Questo dovrebbe consentire ai bond di non perdere terreno troppo rapidamente, anche perché è vero che la Federal Reserve non cambierà facilmente idea sulla necessità di rialzare i tassi, ma visti gli ultimi segnali che parlano di un mercato del lavoro meno esuberante è verosimile che proceda con più cautela. Goldman Sachs se n’è già accorta e ha ridotto da quattro a tre i rialzi da un quarto di punto che si attende entro fine dell’anno. Il mondo dei bond può dunque offrire ancora delle occasioni d’impiego remunerativo? La risposta pare positiva anche se molto dipenderà dall’azione delle singole banche centrali sui tassi e dall’andamento delle diverse valute. Riassumendo: la Federal Reserve alzerà i tassi tra mezzo punto e tre quarti di punto nel corso dell’anno, cosa che farà traslare la parte lunga della curva dei tassi verso l’alto inducendo un calo delle quotazioni dei T-bond. Di quanto? Dipenderà dalla duration delle singole emissioni, ma mediamente un decennale perde circa il 6% per ogni rialzo dei tassi dell’1%.

Goldman Sachs prevede al momento proprio che i rendimenti dei T-bond a dieci anni a fine 2016 possano salire attorno al 3%, contro il 2% scarso attorno a cui oscillano oggi, il che equivarrebbe al rischio di perdere un 6%-6,5%. Visto che l’euro, secondo Nomura, potrebbe scivolare già entro metà anno alla parità col dollaro, perdendo dunque l’11% circa rispetto ai valori attuali, il gioco può valere la candela. Rimanendo su scadenze non superiori ai 5 anni, o scegliendo di investire tramite un fondo obbligazionario in dollari, si potrebbero ottenere discreti ritorni a fronte di rischi contenuti.

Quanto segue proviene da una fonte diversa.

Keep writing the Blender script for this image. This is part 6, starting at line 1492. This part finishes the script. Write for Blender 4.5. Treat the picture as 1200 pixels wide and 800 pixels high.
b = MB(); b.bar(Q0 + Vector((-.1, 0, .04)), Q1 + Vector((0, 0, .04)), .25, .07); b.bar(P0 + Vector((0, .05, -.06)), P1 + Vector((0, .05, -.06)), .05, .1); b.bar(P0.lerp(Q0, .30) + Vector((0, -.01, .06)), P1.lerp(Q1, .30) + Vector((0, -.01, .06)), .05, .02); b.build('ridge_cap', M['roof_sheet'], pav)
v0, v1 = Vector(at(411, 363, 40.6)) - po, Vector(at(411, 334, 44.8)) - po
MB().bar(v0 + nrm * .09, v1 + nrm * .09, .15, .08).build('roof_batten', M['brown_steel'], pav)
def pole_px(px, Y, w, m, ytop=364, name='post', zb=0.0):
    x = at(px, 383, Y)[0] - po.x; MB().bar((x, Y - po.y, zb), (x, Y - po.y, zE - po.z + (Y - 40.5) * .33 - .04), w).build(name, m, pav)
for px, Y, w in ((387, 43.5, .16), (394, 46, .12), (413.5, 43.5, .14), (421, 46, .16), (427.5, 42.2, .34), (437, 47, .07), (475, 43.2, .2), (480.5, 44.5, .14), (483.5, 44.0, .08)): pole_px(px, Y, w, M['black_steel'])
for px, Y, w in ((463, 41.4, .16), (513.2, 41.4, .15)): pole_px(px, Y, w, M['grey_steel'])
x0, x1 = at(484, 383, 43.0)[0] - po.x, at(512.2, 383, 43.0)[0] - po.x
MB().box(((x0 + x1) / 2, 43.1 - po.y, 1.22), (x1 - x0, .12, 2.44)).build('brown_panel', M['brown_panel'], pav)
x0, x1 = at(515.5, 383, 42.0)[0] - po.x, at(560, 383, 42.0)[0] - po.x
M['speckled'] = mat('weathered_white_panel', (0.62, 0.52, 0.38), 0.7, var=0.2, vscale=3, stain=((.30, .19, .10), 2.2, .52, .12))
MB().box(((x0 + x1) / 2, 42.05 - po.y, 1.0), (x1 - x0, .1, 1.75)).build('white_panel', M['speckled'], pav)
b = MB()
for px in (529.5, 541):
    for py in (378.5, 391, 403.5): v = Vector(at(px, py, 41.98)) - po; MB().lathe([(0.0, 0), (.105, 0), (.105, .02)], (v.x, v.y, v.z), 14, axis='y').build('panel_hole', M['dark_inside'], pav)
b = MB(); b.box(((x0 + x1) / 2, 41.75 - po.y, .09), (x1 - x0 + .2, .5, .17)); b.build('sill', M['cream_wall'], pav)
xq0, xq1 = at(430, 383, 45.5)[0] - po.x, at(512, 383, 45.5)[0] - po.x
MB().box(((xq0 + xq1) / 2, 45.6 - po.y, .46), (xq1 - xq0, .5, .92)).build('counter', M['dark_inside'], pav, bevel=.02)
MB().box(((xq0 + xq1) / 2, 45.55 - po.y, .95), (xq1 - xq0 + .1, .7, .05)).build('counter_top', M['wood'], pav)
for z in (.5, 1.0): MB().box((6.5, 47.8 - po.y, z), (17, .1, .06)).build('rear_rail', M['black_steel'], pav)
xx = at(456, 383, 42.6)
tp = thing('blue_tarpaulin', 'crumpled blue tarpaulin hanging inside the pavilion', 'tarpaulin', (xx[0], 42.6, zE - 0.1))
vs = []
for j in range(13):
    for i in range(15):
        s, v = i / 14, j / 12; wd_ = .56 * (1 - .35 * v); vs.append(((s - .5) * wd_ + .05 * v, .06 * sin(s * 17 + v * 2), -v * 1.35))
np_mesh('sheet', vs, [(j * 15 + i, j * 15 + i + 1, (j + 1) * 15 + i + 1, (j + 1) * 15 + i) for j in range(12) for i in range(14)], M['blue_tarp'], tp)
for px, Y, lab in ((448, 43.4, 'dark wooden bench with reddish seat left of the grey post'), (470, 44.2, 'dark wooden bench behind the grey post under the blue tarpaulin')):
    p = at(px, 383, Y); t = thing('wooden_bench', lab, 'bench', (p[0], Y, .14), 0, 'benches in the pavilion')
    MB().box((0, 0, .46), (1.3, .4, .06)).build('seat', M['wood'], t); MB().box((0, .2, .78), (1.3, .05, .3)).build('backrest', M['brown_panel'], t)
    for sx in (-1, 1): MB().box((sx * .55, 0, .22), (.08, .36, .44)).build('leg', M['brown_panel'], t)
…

Per chi voglia andare oltre l’ottica di un parcheggio remunerato per il proprio capitale, è il caso di provare a investire in obbligazioni societarie ad alto rendimento (bond “high yield”)? Evitando del tutto l’ipotesi di investire in emissioni subordinate, nell’occhio del ciclone dopo la vicenda delle quattro banche italiane “risolte”, si potrebbe essere tentati dal selezionare, con prudenza, qualche emissione di gruppi industriali e bancari comunque solidi. Non è però un’operazione da considerare a cuor leggero. Come spiega David Horsfall, vice-Chief Investment Officer di Standish Mellon Asset Management (gruppo Bny Mellon), “le implicazioni negative del calo dei prezzi del petrolio hanno danneggiato il settore dei bond high yield”. I rendimenti di questo segmento sono infatti “direttamente correlati con l’andamento del greggio, consigliando prudenza negli investimenti perché i default sono probabilmente destinati a salire”. Secondo il gestore “è improbabile che gli spread sulle obbligazioni a più alto rischio diminuiscano sinché i prezzi delle materie prime non si stabilizzeranno o i default inizieranno a verificarsi”.